• **What this task involves**: Reproduce the listing exactly, with no pictures in your copy.

=====

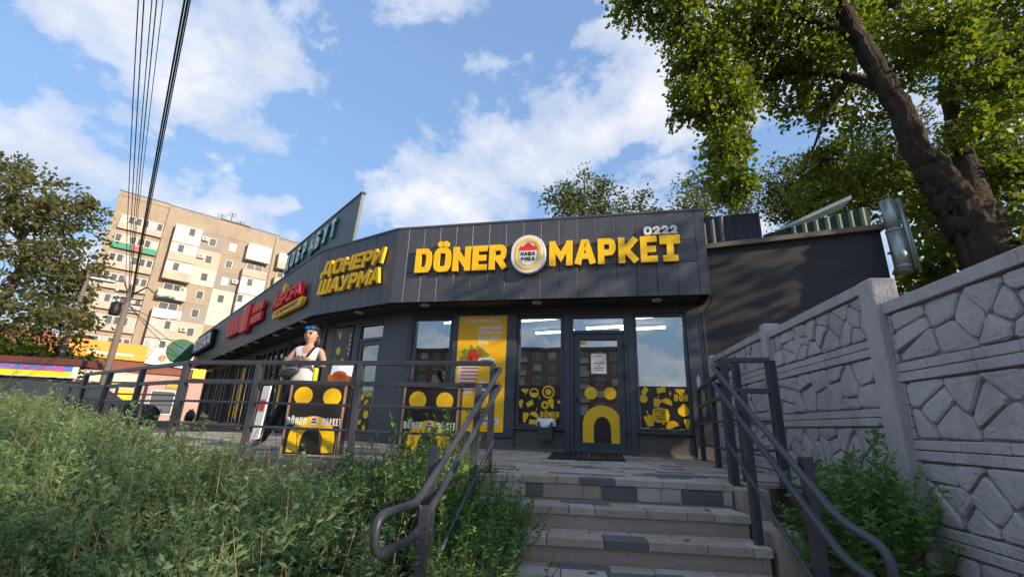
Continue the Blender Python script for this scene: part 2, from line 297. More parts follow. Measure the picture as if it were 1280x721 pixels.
# ---- block lettering: each glyph is a set of centre-line strokes
def arc(cx, cy, rx, ry, a0, a1, n=8):
    return [(cx + rx * math.cos(R(a0 + (a1 - a0) * i / n)), cy + ry * math.sin(R(a0 + (a1 - a0) * i / n))) for i in range(n + 1)]
_O = [(.0, .3)] + arc(.3, .3, .3, .3, 180, 270, 5)[1:] + arc(.7, .3, .3, .3, 270, 360, 5) + arc(.7, .7, .3, .3, 0, 90, 5) + arc(.3, .7, .3, .3, 90, 180, 5)
_bowl = lambda y0, y1, w=1.0: [(0, y1)] + [(w - .32, y1)] + arc(w - .32, (y0 + y1) / 2, .32, (y1 - y0) / 2, 80, -80, 6) + [(w - .32, y0), (0, y0)]
GL = {
 'A': (.86, [[(0, 0), (.42, 1), (.58, 1), (1, 0)], [(.2, .3), (.8, .3)]]),
 'Б': (.72, [[(.92, 1), (0, 1), (0, 0)], _bowl(0, .56)]),
 'B': (.74, [[(0, 0), (0, 1)], _bowl(.53, 1, .9), _bowl(0, .53)]),
 'D': (.78, [[(0, 0), (0, 1)], _bowl(0, 1)]),
 'Д': (.92, [[(.2, .12), (.36, 1), (.82, 1), (.82, .12)], [(0, -.14), (0, .12), (1, .12), (1, -.14)]]),
 'E': (.66, [[(1, 1), (0, 1), (0, 0), (1, 0)], [(0, .5), (.88, .5)]]),
 'F': (.62, [[(1, 1), (0, 1), (0, 0)], [(0, .5), (.85, .5)]]),
 'И': (.80, [[(0, 1), (0, 0)], [(0, .06), (1, .94)], [(1, 1), (1, 0)]]),
 'K': (.78, [[(0, 0), (0, 1)], [(1, 1), (.22, .5)], [(.25, .55), (1, 0)]]),
 'Л': (.80, [[(0, 0), (.3, 1), (1, 1), (1, 0)]]),
 'M': (.98, [[(0, 0), (0, 1)], [(.04, .95), (.5, .32), (.96, .95)], [(1, 1), (1, 0)]]),
 'H': (.78, [[(0, 0), (0, 1)], [(1, 0), (1, 1)], [(0, .5), (1, .5)]]),
 'N': (.80, [[(0, 0), (0, 1)], [(0, .94), (1, .06)], [(1, 0), (1, 1)]]),
 'O': (.80, [_O + ['c']]), '0': (.74, [_O + ['c']]),
 'П': (.78, [[(0, 0), (0, 1), (1, 1), (1, 0)]]),
 'P': (.74, [[(0, 0), (0, 1)], _bowl(.42, 1)]),
 'R': (.78, [[(0, 0), (0, 1)], _bowl(.44, 1), [(.5, .44), (1, 0)]]),
 'C': (.72, [arc(.5, .68, .5, .32, 10, 180, 7) + arc(.5, .32, .5, .32, 180, 350, 7)]),
 'T': (.72, [[(0, 1), (1, 1)], [(.5, 1), (.5, 0)]]),
 'Ŧ': (.80, [[(0, .86), (0, 1), (1, 1), (1, .86)], [(.5, 1), (.5, 0)], [(.2, 0), (.8, 0)]]),
 'У': (.76, [[(0, 1), (.5, .42)], [(1, 1), (.4, 0), (.1, 0)]]),
 'Ш': (1.06, [[(0, 1), (0, 0), (1, 0), (1, 1)], [(.5, 1), (.5, 0)]]),
 'Ч': (.74, [[(0, 1), (0, .55), (.15, .42), (1, .42)], [(1, 1), (1, 0)]]),
 'Я': (.78, [[(1, 0), (1, 1)], [(1 - a, b) for a, b in _bowl(.44, 1)], [(.5, .44), (0, 0)]]),
 '2': (.70, [arc(.5, .68, .48, .32, 165, 0, 7) + [(.9, .48), (.05, 0), (1, 0)]]),
 '3': (.70, [[(.05, 1), (.95, 1), (.45, .6)] + arc(.5, .3, .48, .3, 80, -160, 8)]),
 '9': (.70, [[(.98, .66)] + arc(.5, .68, .48, .32, 0, 340, 10), [(.98, .68), (.9, .25), (.3, 0)]]),
 '1': (.40, [[(.1, .8), (.6, 1), (.6, 0)]]),
 'S': (.70, [arc(.5, .74, .46, .26, 20, 200, 6) + [(.2, .54), (.8, .46)] + arc(.5, .26, .46, .26, 20, -160, 6)]),
 'e': (.78, [[(.05, .36), (.97, .36)] + arc(.5, .36, .47, .36, 0, 310, 10)]),
 'v': (.72, [[(0, .7), (.5, 0), (1, .7)]]),
 'a': (.78, [arc(.46, .35, .46, .35, 10, 350, 10), [(.95, .72), (.95, 0)]]),
 'й': (.5, []), '-': (.4, [[(0, .5), (1, .5)]]), '.': (.25, [[(.5, .0), (.5, .05)]]), '/': (.4, [[(0, 0), (1, 1)]]), ':': (.3, [[(.5, .1), (.5, .2)], [(.5, .7), (.5, .8)]]),
 'З': (.70, [arc(.45, .74, .46, .26, 150, -80, 7), arc(.45, .27, .5, .27, 85, -150, 7)]),
}
for a_, b_ in zip('АВЕКМНОРСТ', 'ABEKMHOPCT'): GL[a_] = GL[b_]
GL['Й'] = (.80, GL['И'][1] + [[(.3, 1.26), (.5, 1.2), (.7, 1.26)]])
GL['Ö'] = (.80, GL['O'][1] + ['dots'])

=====

• **Output for this task**:
Continue the Blender Python script for this scene: part 2, from line 297. More parts follow. Measure the picture as if it were 1280x721 pixels.
# ---- block lettering: each glyph is a set of centre-line strokes
def arc(cx, cy, rx, ry, a0, a1, n=8):
    return [(cx + rx * math.cos(R(a0 + (a1 - a0) * i / n)), cy + ry * math.sin(R(a0 + (a1 - a0) * i / n))) for i in range(n + 1)]
_O = [(.0, .3)] + arc(.3, .3, .3, .3, 180, 270, 5)[1:] + arc(.7, .3, .3, .3, 270, 360, 5) + arc(.7, .7, .3, .3, 0, 90, 5) + arc(.3, .7, .3, .3, 90, 180, 5)
_bowl = lambda y0, y1, w=1.0: [(0, y1)] + [(w - .32, y1)] + arc(w - .32, (y0 + y1) / 2, .32, (y1 - y0) / 2, 80, -80, 6) + [(w - .32, y0), (0, y0)]
GL = {
 'A': (.86, [[(0, 0), (.42, 1), (.58, 1), (1, 0)], [(.2, .3), (.8, .3)]]),
 'Б': (.72, [[(.92, 1), (0, 1), (0, 0)], _bowl(0, .56)]),
 'B': (.74, [[(0, 0), (0, 1)], _bowl(.53, 1, .9), _bowl(0, .53)]),
 'D': (.78, [[(0, 0), (0, 1)], _bowl(0, 1)]),
 'Д': (.92, [[(.2, .12), (.36, 1), (.82, 1), (.82, .12)], [(0, -.14), (0, .12), (1, .12), (1, -.14)]]),
 'E': (.66, [[(1, 1), (0, 1), (0, 0), (1, 0)], [(0, .5), (.88, .5)]]),
 'F': (.62, [[(1, 1), (0, 1), (0, 0)], [(0, .5), (.85, .5)]]),
 'И': (.80, [[(0, 1), (0, 0)], [(0, .06), (1, .94)], [(1, 1), (1, 0)]]),
 'K': (.78, [[(0, 0), (0, 1)], [(1, 1), (.22, .5)], [(.25, .55), (1, 0)]]),
 'Л': (.80, [[(0, 0), (.3, 1), (1, 1), (1, 0)]]),
 'M': (.98, [[(0, 0), (0, 1)], [(.04, .95), (.5, .32), (.96, .95)], [(1, 1), (1, 0)]]),
 'H': (.78, [[(0, 0), (0, 1)], [(1, 0), (1, 1)], [(0, .5), (1, .5)]]),
 'N': (.80, [[(0, 0), (0, 1)], [(0, .94), (1, .06)], [(1, 0), (1, 1)]]),
 'O': (.80, [_O + ['c']]), '0': (.74, [_O + ['c']]),
 'П': (.78, [[(0, 0), (0, 1), (1, 1), (1, 0)]]),
 'P': (.74, [[(0, 0), (0, 1)], _bowl(.42, 1)]),
 'R': (.78, [[(0, 0), (0, 1)], _bowl(.44, 1), [(.5, .44), (1, 0)]]),
 'C': (.72, [arc(.5, .68, .5, .32, 10, 180, 7) + arc(.5, .32, .5, .32, 180, 350, 7)]),
 'T': (.72, [[(0, 1), (1, 1)], [(.5, 1), (.5, 0)]]),
 'Ŧ': (.80, [[(0, .86), (0, 1), (1, 1), (1, .86)], [(.5, 1), (.5, 0)], [(.2, 0), (.8, 0)]]),
 'У': (.76, [[(0, 1), (.5, .42)], [(1, 1), (.4, 0), (.1, 0)]]),
 'Ш': (1.06, [[(0, 1), (0, 0), (1, 0), (1, 1)], [(.5, 1), (.5, 0)]]),
 'Ч': (.74, [[(0, 1), (0, .55), (.15, .42), (1, .42)], [(1, 1), (1, 0)]]),
 'Я': (.78, [[(1, 0), (1, 1)], [(1 - a, b) for a, b in _bowl(.44, 1)], [(.5, .44), (0, 0)]]),
 '2': (.70, [arc(.5, .68, .48, .32, 165, 0, 7) + [(.9, .48), (.05, 0), (1, 0)]]),
 '3': (.70, [[(.05, 1), (.95, 1), (.45, .6)] + arc(.5, .3, .48, .3, 80, -160, 8)]),
 '9': (.70, [[(.98, .66)] + arc(.5, .68, .48, .32, 0, 340, 10), [(.98, .68), (.9, .25), (.3, 0)]]),
 '1': (.40, [[(.1, .8), (.6, 1), (.6, 0)]]),
 'S': (.70, [arc(.5, .74, .46, .26, 20, 200, 6) + [(.2, .54), (.8, .46)] + arc(.5, .26, .46, .26, 20, -160, 6)]),
 'e': (.78, [[(.05, .36), (.97, .36)] + arc(.5, .36, .47, .36, 0, 310, 10)]),
 'v': (.72, [[(0, .7), (.5, 0), (1, .7)]]),
 'a': (.78, [arc(.46, .35, .46, .35, 10, 350, 10), [(.95, .72), (.95, 0)]]),
 'й': (.5, []), '-': (.4, [[(0, .5), (1, .5)]]), '.': (.25, [[(.5, .0), (.5, .05)]]), '/': (.4, [[(0, 0), (1, 1)]]), ':': (.3, [[(.5, .1), (.5, .2)], [(.5, .7), (.5, .8)]]),
 'З': (.70, [arc(.45, .74, .46, .26, 150, -80, 7), arc(.45, .27, .5, .27, 85, -150, 7)]),
}
for a_, b_ in zip('АВЕКМНОРСТ', 'ABEKMHOPCT'): GL[a_] = GL[b_]
GL['Й'] = (.80, GL['И'][1] + [[(.3, 1.26), (.5, 1.2), (.7, 1.26)]])
GL['Ö'] = (.80, GL['O'][1] + ['dots'])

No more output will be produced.